[Scene script records]
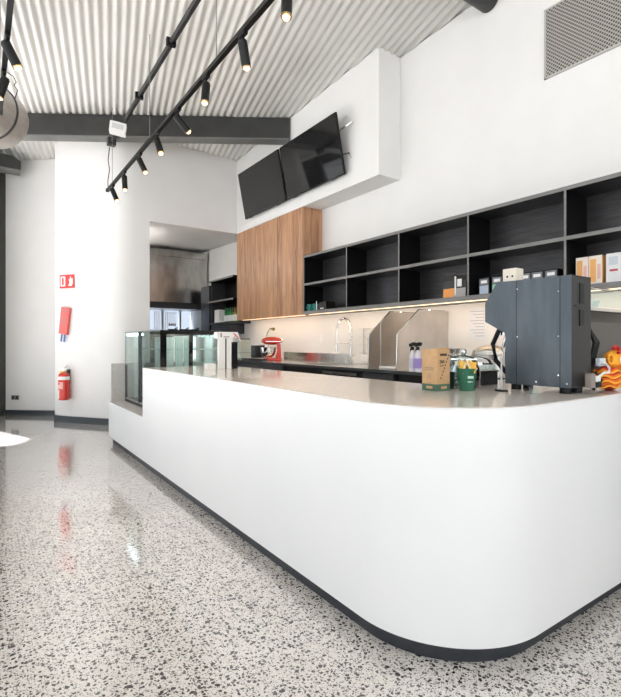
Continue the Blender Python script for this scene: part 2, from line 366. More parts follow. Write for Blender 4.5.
# ------------------------------------------------------------------ service counter
t = thing('service_counter', (1.34, 1.05, 0), 'white rounded-corner service counter with beige stone top and dark kick', 'counter')
def foot(x0, y0, r, x1, ix, iy, ye):
    return [(x0-1.34, ye-1.05), *[(x-1.34, y-1.05) for x, y in arc(x0+r, y0+r, r, PI, 1.5*PI, 28)], (x1-1.34, y0-1.05), (x1-1.34, iy-1.05), (ix-1.34, iy-1.05), (ix-1.34, ye-1.05)]
MB().prism(foot(1.34, 1.05, .50, 3.15, 2.20, 1.90, 4.85), 'z', .08, .996).obj('counter_body', white_lam, t, smooth=True)
MB().box(0, .86, 3.8005, 5.30, .08, .505).obj('lower_body', white_lam, t)
MB().prism(foot(1.352, 1.062, .49, 3.14, 2.21, 1.91, 4.85), 'z', .9962, 1.0).obj('worktop', stone_m, t)
MB().box(.008, .86, 3.801, 5.30, .505, .512).obj('ledge_top', ledge_m, t)
MB().box(.03, .86, 5.27, 5.31, .51, .985).obj('end_panel', ledge_m, t)
MB().prism(foot(1.38, 1.095, .46, 3.13, 2.16, 1.86, 6.31), 'z', .002, .079).obj('kick_plate', kick_m, t, smooth=True)

# ------------------------------------------------------------------ display fridge
t = thing('display_cabinet', (1.53, 4.88, .512), 'glass cake display cabinet with black frame sunk in the counter end', 'display cabinet')
Lc, Dc, Hc = 1.44, .66, .868
MB().box(0, Dc, .0, Lc, 0, .04).box(.30, Dc, .02, Lc-.02, .04, .30).obj('base', black_m, t)
MB().box(0, .006, 0, Lc, .04, Hc-.006).obj('front_glass', glass('cabinet_front_glass', (.96, .985, .99), .16), t)
MB().box(.045, Dc, .0, .005, .04, Hc-.03).obj('side_glass', glass_g, t)
MB().box(.01, Dc, Lc-.006, Lc, .46, Hc-.006).obj('side_glass', glass_m, t)
MB().box(0, Dc, 0, Lc, Hc-.006, Hc).obj('top_glass', glass_m, t)
MB().box(.0, .058, -.004, .02, .0, Hc-.003).obj('corner_post', blackgloss, t)
MB().box(0.058, Dc, -.004, .02, Hc-.045, Hc-.002).obj('top_rail', blackgloss, t)
MB().box(-.004, .03, .80, .83, .02, Hc-.004).obj('front_post', darkgrey, t)
MB().box(-.003, .02, Lc-.03, Lc+.002, .0, .46).obj('rear_post', blackgloss, t)
MB().box(-.003, .010, 0.02, Lc, Hc-.010, Hc+.002).box(-.003, .012, 0.02, Lc, .03, .045).box(-.003, .006, Lc-.01, Lc, .46, Hc).obj('front_trim', mat('trim_grey', (.28, .29, .29), .3, .6), t)
for z in (.66, .42, .20):
    sh = MB().box(.08, Dc-.06, .03, Lc-.04, z, z+.008).obj('glass_shelf', glass_g, t)
    MB().box(.078, .084, .03, Lc-.04, z-.002, z+.010).box(.08, Dc-.06, .026, .032, z-.003, z+.011).obj('shelf_edge', mat('pale_green_edge', (.62, .76, .70), .2), sh)
for y0, y1, nx in ((.02, .74, Dc-.03), (.70, Lc-.02, Dc-.045)):
    rd = MB().box(nx, nx+.014, y0, y1, .04, Hc-.045).obj('rear_door', mat('mirror_door', (.90, .96, .94), .08, 1), t)
for x0, x1 in ((.10, .22), (.36, .48), (.50, .60)): MB().box(x0, x1, Lc-.06, Lc-.04, .04, Hc-.06).obj('pale_fill_panel', mat('pale_fill', (.80, .87, .85), .3), t)  # added pale panels that make the view through the side glass lighter
for x in (.31, .33): MB().box(x, x+.018, .02, .04, .04, Hc-.05).obj('shelf_upright', black_m, t)
MB().box(.02, .05, .83, Lc-.03, Hc-.05, Hc-.02).obj('cabinet_fill_tube', mat('cabinet_fill_glow', (.8, .85, .85), .3, emit=(.85, .95, 1), es=10), t)  # unseen source, its glow added to brighten the cabinet inside

# ------------------------------------------------------------------ timber overhead cupboard
t = thing('overhead_cupboard', (XB, 5.46, 1.636), 'tall overhead cupboard clad in vertical oak boards under the bulkhead', 'cupboard')
MB().box(.012, .325, 0, 2.04, 0, 1.485).obj('carcass', wood_m, t)
for k in range(3):
    MB().box(0, .018, .002+k*.68, .678+k*.68, -.004, 1.484).obj('door', wood_m, t)
MB().box(.005, .02, -.002, .012, -.003, 1.485).obj('edge_strip', mat('pale_oak_edge', (.5, .32, .2), .5), t)

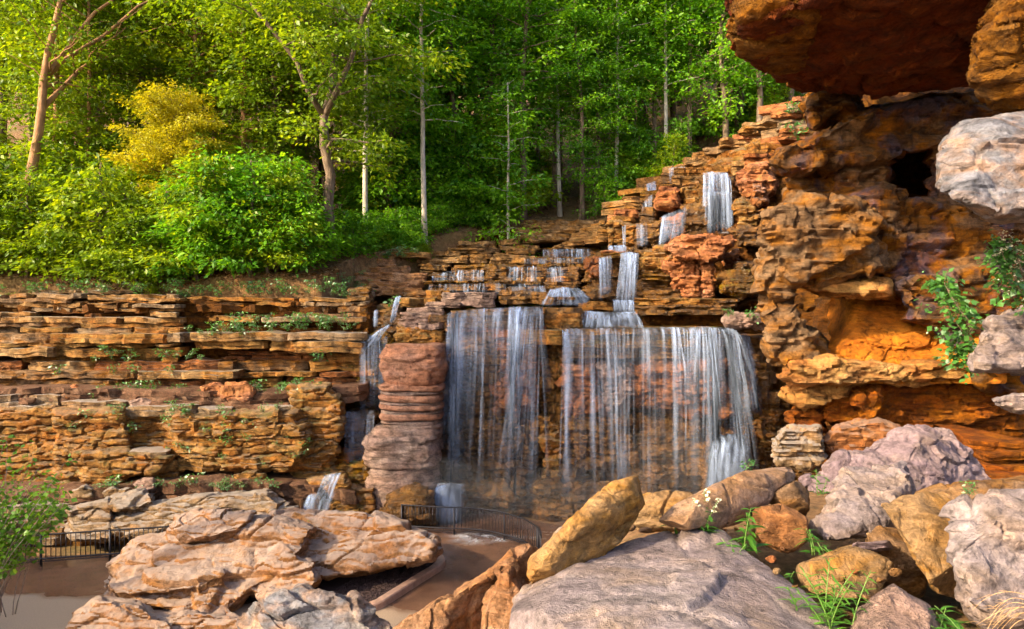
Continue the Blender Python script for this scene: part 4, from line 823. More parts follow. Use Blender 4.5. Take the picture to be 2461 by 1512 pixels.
# big pink boulder beside the path
rock('pink_boulder', [
  lump([(245,1425),(262,1345),(330,1288),(430,1256),(640,1246),(770,1260),(740,1320),(640,1350),(560,1372),(545,1440),(540,1480),(400,1470),(275,1455)], 21.2, 21.8, 25.5, .92, 1.2),
  lump([(640,1246),(700,1230),(870,1226),(955,1250),(1020,1278),(1050,1312),(1046,1340),(990,1350),(880,1372),(790,1392),(700,1390)], 22.6, 23.2, 26.5, .92, .9),
  lump([(600,1352),(690,1325),(752,1345),(770,1395),(730,1436),(640,1455),(598,1425)], 20.9, 21.4, 24.5, .88, .4),
  lump([(255,1400),(330,1378),(545,1372),(545,1402),(400,1425),(262,1430)], 20.4, 20.8, 23, .94, .4),
  lump([(270,1480),(400,1470),(560,1465),(620,1530),(600,1680),(300,1680),(240,1570)], 18.9, 19.5, 23, .92, .5),
  lump([(150,1540),(180,1480),(235,1438),(330,1450),(420,1500),(420,1680),(130,1680)], 18.6, 19.2, 23.5, .92, .6),
  lump([(660,1390),(760,1395),(765,1440),(700,1470),(600,1465)], 22.4, 22.9, 24, .8, .4)],
  .055, .12, .7, 530, .15, .42, .08, R['boulder'], None, 2, 'huge pink tan boulder with a stepped face beside the path', 'boulder')
rock('cap_stone', [lump([(408,1272),(420,1240),(470,1225),(560,1228),(612,1232),(600,1258),(560,1290),(480,1310),(430,1300)], 21.9, 22.3, 23.6, .88, .7)], .045, .07, 1.3, 531, .04, .15, .06, R['boulder'], None, cuts=10, label='flat orange pink stone lying on top of the huge boulder', cat='boulder')

# kerb and mulch bed
kb = [P(*q) for q in [(860,1475,20.5),(905,1466,20.9),(960,1430,22.0),(1010,1398,23.1),(1050,1372,24.0),(1062,1356,24.6),(1050,1345,25.2),(1020,1340,25.6)]]
def ribbon_box(name, path, w, h, z0, mat):
    p = np.array([(q[0], q[1]) for q in path]); 
    s = np.concatenate([[0], np.cumsum(np.linalg.norm(np.diff(p, axis=0), axis=1))]); u = np.linspace(0, s[-1], 60)
    p = np.stack([np.interp(u, s, p[:, 0]), np.interp(u, s, p[:, 1])], -1)
    for _ in range(6): p[1:-1] = (p[:-2] + p[1:-1] * 2 + p[2:]) / 4
    t = np.gradient(p, axis=0); t /= np.linalg.norm(t, axis=1)[:, None]; nn = np.stack([t[:, 1], -t[:, 0]], -1)
    prof = [(-.5, 0), (-.5, .9), (-.38, 1), (.38, 1), (.5, .85), (.55, 0)]
    V = np.array([[(p[i, 0] + nn[i, 0] * a * w, p[i, 1] + nn[i, 1] * a * w, z0 + h * b) for a, b in prof] for i in range(60)]).reshape(-1, 3); m = len(prof)
    V += .012 * np.stack([perlin(V * 5, 1), perlin(V * 5, 2), perlin(V * 5, 3)], -1)
    i = np.arange(59)[:, None]; j = np.arange(m)[None]; j2 = (j + 1) % m
    Q = np.stack([i * m + j, i * m + j2, (i + 1) * m + j2, (i + 1) * m + j], -1).reshape(-1, 4)
    return obj(name, mesh_np(name, V, Q, np.array([[0, 1, 2], [0, 2, 3], [0, 3, 4], [0, 4, 5]]) , False), mat)
KERB = plain('pink_concrete', (.36, .22, .16), .7, 0, .3, 5)
tag(ribbon_box('kerb', kb, .30, .22, 0, KERB), 'curved pink concrete kerb between mulch bed and path', None, kind='structure')
MULCH = plain('dark_mulch', (.035, .018, .018), .9, 0, .7, 22)
mpts = [(q[0] - .1, q[1] + .1) for q in kb] + [(-5.5, 25.6), (-9, 22), (-6, 19.5)]
tag(flat_poly('mulch_bed', mpts, .09, MULCH), 'dark brown mulch bed along the huge boulder', None, kind='structure')
ml = Acc(); rs = np.random.RandomState(3)
for i in range(2600):
    f = rs.rand(); k = rs.randint(0, 5); q = np.array(kb[k][:2]) * (1 - f) + np.array(kb[k + 1][:2]) * f
    q = q + np.array([-1, .25]) * rs.uniform(.15, 1.9); a = rs.rand() * 6.28; l_, w_ = rs.uniform(.03, .09), rs.uniform(.012, .025)
    d = np.array([math.cos(a), math.sin(a), rs.uniform(-.4, .4)]) * l_; e = np.array([-math.sin(a), math.cos(a), 0]) * w_; c = np.array([q[0], q[1], .10 + rs.rand() * .03])
    ml.add([c - d - e, c + d - e, c + d + e, c - d + e, c + np.array([0, 0, .02])], None, [[0, 1, 4], [1, 2, 4], [2, 3, 4], [3, 0, 4]])
tag(obj('mulch_chips', ml.mesh('mulch_chips', False), MULCH), 'dark wood chips scattered over the mulch bed', 'mulch', kind='stuff')

# ------------------------------------------------------------------ railings
IRON = plain('dark_painted_iron', (.028, .026, .032), .45, .6, .3, 12)
def railing(name, path, h, label, spacing=.14, post=2.2):
    p = np.array(path, float); s = np.concatenate([[0], np.cumsum(np.linalg.norm(np.diff(p, axis=0), axis=1))])
    u = np.linspace(0, s[-1], 80); q = np.stack([np.interp(u, s, p[:, 0]), np.interp(u, s, p[:, 1])], -1)
    for _ in range(12): q[1:-1] = (q[:-2] + 2 * q[1:-1] + q[2:]) / 4
    s2 = np.concatenate([[0], np.cumsum(np.linalg.norm(np.diff(q, axis=0), axis=1))]); Lt = s2[-1]
    at = lambda d: (np.interp(d, s2, q[:, 0]), np.interp(d, s2, q[:, 1]))
    t = thing(name, label, 'railing', (float(q[40, 0]), float(q[40, 1]), 0))
    for nm, z, r in (('top_rail', h, .03), ('bottom_rail', .14, .022), ('hand_rail', .26, .036)):
        off = -.08 if nm == 'hand_rail' else 0
        obj(nm, mesh_np(nm, *tube(np.stack([q[:, 0], q[:, 1] + off, np.full(80, z)], -1), r, 8)), IRON, t)
    V, Q, T = tube([(0, 0, .14), (0, 0, h)], .016, 6); pm = mesh_np('picket', V, Q, T); pm.materials.append(IRON)
    V, Q, T = tube([(0, 0, -.02), (0, 0, .3), (0, 0, h + .02)], [.05, .042, .042], 8); qm = mesh_np('post', V, Q, T); qm.materials.append(IRON)
    n = int(Lt / spacing); np_ = max(1, int(round(post / spacing)))
    for i in range(n + 1):
        x, y = at(i * spacing); me, nm = (qm, 'post') if i % np_ == 0 else (pm, 'picket')
        o = _obj0(nm, me, None, t); o.location = (x - t.location.x, y - t.location.y, 0)
railing('curved_railing', [P(965, 1300, 28.35)[:2], P(1005, 1290, 28.2)[:2], P(1060, 1280, 28.0)[:2], P(1140, 1275, 27.9)[:2], P(1200, 1280, 27.4)[:2], P(1260, 1300, 26.4)[:2], P(1298, 1320, 25.2)[:2], P(1300, 1340, 24.2)[:2]], 1.1, 'dark iron picket railing curving before the falling water', .15)
railing('straight_railing', [P(-420, 1390, 23.4)[:2], P(0, 1390, 24.2)[:2], P(330, 1370, 25.2)[:2], P(520, 1360, 25.8)[:2]], 1.1, 'dark iron picket railing along the wet path before the cliff', .16)

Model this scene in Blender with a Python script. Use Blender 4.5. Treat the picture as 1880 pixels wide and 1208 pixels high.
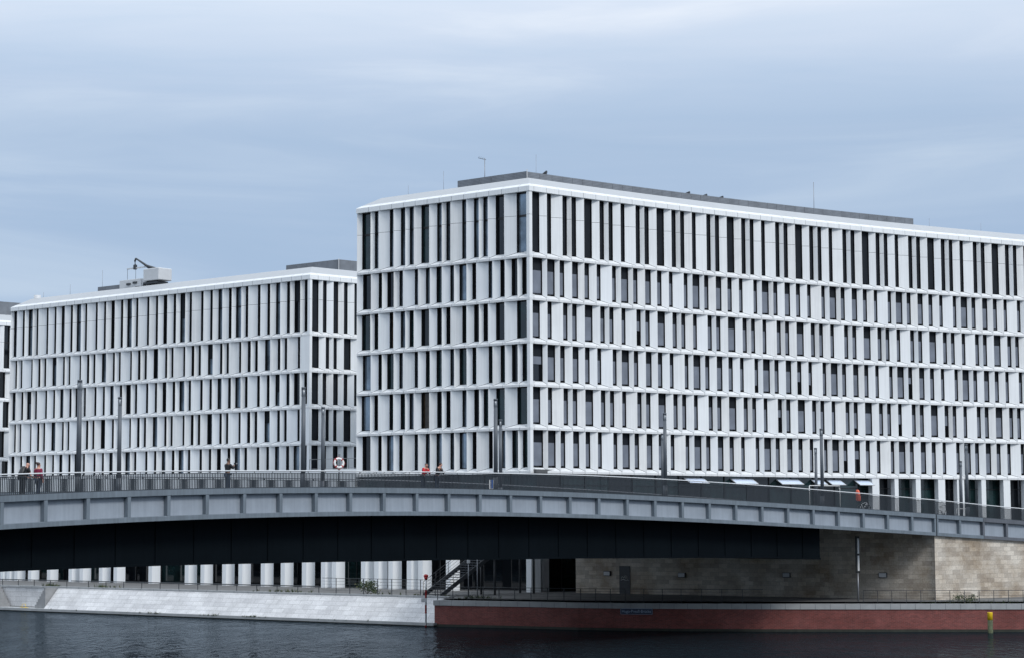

_WHAT THE TASK ASKS_.
Copy each line of the records that contains the word "Python".

_RESULT_.
Continue the Blender Python script for this scene: part 2, from line 366. More parts follow. Write for Blender 4.5.
Continue the Blender Python script for this scene: part 4, from line 823. More parts follow. Use Blender 4.5. Take the picture to be 2461 by 1512 pixels.
Model this scene in Blender with a Python script. Use Blender 4.5. Treat the picture as 1880 pixels wide and 1208 pixels high.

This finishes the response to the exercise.